Repeat exactly what appears from the opening line of the listing to the line with "bd.build('edge_bead', M['band_grout'], pool)", inclusive.
--- Collected data ---
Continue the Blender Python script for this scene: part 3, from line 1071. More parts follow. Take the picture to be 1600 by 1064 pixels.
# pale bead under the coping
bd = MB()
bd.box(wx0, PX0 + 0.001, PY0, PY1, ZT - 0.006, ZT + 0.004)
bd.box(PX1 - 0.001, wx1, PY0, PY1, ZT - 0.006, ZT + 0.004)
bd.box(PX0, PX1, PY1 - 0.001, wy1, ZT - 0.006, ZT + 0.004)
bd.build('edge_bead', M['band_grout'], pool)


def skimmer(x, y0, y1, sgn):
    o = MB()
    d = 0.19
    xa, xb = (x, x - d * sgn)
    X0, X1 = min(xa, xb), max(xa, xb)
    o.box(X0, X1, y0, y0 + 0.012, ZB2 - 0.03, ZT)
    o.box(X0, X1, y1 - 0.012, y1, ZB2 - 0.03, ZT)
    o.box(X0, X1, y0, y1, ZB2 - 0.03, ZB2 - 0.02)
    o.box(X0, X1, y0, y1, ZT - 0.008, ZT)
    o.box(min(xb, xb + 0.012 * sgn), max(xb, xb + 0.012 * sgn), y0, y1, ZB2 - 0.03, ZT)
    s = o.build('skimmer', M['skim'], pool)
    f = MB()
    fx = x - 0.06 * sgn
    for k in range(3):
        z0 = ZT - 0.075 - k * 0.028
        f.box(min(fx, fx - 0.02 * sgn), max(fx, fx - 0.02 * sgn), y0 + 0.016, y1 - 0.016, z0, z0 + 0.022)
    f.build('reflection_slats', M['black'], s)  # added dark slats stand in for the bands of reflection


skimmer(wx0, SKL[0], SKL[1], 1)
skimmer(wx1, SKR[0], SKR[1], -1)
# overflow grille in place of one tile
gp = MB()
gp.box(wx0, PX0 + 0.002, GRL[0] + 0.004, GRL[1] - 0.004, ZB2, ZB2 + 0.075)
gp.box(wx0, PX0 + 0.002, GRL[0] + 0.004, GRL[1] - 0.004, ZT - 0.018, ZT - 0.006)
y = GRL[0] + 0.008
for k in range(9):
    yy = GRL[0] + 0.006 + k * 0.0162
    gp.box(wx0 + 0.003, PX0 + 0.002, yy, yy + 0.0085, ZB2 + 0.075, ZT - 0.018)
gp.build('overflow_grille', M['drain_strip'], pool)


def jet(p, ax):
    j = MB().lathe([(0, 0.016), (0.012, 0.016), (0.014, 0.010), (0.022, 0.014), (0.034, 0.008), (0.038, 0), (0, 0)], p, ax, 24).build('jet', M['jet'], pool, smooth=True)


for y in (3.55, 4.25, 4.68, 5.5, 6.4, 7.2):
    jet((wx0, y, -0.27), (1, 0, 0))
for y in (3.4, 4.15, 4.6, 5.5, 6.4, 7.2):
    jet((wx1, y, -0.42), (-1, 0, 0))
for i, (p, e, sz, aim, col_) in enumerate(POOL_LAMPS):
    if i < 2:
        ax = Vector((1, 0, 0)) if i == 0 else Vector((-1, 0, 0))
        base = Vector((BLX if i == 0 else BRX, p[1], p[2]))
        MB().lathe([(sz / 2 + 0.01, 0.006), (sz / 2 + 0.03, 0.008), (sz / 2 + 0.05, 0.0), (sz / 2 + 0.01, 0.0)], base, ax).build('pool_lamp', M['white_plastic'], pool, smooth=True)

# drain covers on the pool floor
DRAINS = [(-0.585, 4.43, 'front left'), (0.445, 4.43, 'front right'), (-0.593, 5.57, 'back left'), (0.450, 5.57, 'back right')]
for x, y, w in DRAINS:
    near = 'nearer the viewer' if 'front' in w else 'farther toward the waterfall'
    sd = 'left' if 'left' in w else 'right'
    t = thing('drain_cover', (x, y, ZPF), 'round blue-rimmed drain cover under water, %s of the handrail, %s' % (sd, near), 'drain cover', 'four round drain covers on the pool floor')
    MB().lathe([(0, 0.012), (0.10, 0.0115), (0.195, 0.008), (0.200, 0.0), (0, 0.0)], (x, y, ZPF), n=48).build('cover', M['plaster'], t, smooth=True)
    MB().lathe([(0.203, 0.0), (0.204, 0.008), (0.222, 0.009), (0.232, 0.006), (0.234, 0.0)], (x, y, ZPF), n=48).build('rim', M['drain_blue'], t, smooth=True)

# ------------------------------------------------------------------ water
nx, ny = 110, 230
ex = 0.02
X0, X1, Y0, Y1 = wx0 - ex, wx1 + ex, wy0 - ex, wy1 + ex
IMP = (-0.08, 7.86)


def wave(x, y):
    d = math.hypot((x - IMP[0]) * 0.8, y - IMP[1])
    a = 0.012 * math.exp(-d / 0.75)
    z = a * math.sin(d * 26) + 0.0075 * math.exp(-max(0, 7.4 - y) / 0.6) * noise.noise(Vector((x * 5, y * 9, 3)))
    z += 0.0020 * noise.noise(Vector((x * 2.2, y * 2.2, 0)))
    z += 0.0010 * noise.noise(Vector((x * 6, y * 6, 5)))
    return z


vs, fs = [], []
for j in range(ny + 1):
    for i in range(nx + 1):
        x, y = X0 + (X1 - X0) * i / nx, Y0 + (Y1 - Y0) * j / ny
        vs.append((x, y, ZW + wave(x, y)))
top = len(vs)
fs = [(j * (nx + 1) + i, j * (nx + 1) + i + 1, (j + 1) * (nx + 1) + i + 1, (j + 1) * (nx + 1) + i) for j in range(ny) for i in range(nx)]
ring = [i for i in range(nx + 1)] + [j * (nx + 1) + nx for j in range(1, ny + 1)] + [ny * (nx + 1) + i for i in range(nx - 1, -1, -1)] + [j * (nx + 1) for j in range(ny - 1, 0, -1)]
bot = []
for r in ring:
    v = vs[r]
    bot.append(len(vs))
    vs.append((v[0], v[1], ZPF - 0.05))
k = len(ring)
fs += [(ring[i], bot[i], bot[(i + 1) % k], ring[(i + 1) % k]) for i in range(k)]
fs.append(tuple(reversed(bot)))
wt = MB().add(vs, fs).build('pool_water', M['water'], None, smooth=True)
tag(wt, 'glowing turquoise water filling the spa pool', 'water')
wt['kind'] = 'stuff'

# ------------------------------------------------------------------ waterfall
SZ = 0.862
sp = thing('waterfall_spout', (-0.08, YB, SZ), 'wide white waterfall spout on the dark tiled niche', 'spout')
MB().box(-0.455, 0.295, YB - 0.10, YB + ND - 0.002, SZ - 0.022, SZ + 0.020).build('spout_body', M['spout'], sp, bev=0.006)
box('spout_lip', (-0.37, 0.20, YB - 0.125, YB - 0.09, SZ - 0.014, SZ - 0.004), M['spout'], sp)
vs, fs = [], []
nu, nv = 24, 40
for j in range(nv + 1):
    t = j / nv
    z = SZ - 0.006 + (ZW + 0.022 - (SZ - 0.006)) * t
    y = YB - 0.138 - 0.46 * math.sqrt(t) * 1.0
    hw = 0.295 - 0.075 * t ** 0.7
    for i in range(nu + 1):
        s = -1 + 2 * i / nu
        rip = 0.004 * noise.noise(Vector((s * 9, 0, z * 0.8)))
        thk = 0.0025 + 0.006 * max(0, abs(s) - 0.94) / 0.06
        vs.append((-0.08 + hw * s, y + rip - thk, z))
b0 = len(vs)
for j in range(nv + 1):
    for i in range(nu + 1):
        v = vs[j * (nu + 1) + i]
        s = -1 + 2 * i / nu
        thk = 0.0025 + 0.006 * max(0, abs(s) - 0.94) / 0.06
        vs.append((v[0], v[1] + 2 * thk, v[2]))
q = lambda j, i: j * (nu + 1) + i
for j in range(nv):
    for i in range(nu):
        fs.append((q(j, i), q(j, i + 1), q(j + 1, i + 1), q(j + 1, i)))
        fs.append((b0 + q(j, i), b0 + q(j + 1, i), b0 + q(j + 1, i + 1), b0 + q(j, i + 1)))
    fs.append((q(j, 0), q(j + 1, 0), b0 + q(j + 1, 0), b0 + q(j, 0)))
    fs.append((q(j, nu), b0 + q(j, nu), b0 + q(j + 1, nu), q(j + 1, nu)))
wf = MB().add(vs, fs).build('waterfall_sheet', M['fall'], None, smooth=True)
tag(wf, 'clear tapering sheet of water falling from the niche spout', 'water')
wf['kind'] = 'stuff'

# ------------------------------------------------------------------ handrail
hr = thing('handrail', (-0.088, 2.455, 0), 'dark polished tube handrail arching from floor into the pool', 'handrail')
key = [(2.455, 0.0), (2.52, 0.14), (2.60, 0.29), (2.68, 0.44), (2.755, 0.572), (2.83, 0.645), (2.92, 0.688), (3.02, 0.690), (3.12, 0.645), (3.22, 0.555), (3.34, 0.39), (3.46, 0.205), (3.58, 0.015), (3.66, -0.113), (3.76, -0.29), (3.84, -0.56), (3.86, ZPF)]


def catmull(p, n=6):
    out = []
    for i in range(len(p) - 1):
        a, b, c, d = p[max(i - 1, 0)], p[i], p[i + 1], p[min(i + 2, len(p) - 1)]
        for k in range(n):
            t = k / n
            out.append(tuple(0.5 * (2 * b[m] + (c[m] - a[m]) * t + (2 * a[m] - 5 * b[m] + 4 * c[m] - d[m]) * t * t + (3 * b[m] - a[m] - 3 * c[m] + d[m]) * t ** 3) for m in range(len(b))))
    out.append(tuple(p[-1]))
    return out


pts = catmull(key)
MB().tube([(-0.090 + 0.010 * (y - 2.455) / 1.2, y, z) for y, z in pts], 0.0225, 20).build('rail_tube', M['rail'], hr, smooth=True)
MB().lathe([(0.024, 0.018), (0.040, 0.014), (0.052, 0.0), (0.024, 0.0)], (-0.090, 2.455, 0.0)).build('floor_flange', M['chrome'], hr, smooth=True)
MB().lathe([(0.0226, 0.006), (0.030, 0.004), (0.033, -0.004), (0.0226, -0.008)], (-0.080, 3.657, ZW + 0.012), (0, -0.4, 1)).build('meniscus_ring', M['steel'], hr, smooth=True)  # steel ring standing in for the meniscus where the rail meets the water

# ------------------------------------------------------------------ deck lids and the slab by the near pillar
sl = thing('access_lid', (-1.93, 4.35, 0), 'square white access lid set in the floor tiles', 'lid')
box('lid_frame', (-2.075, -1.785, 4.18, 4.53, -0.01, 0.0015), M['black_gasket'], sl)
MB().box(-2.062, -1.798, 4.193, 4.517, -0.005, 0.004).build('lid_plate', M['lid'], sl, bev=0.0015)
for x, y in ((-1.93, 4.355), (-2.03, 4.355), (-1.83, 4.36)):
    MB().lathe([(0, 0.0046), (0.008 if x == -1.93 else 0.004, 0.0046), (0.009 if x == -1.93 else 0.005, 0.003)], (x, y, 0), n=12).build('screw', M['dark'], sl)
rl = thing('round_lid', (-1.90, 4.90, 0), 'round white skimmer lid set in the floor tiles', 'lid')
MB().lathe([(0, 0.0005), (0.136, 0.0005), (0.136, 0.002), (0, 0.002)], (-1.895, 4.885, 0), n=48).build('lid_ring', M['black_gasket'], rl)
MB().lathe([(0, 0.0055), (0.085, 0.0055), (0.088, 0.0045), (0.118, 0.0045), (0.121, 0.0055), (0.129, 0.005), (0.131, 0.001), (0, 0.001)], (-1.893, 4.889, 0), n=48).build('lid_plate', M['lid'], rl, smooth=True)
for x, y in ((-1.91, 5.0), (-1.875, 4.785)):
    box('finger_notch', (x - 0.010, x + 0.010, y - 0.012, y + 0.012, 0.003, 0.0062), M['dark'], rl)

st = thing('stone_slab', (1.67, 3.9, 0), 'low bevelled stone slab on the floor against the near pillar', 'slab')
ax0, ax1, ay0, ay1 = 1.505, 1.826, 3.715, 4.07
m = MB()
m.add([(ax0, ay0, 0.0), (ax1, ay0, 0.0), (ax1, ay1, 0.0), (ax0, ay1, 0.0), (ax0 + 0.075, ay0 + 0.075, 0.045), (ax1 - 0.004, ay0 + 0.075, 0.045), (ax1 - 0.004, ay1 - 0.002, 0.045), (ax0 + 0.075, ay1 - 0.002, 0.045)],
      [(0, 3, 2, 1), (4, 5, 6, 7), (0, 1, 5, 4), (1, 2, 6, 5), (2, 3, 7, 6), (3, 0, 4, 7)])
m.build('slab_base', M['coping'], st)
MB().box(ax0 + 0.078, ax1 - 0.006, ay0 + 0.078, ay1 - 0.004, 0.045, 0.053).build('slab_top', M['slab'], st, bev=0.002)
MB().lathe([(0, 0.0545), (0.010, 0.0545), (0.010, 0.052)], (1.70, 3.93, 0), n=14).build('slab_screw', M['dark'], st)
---
# Worked answer:
Continue the Blender Python script for this scene: part 3, from line 1071. More parts follow. Take the picture to be 1600 by 1064 pixels.
# pale bead under the coping
bd = MB()
bd.box(wx0, PX0 + 0.001, PY0, PY1, ZT - 0.006, ZT + 0.004)
bd.box(PX1 - 0.001, wx1, PY0, PY1, ZT - 0.006, ZT + 0.004)
bd.box(PX0, PX1, PY1 - 0.001, wy1, ZT - 0.006, ZT + 0.004)
bd.build('edge_bead', M['band_grout'], pool)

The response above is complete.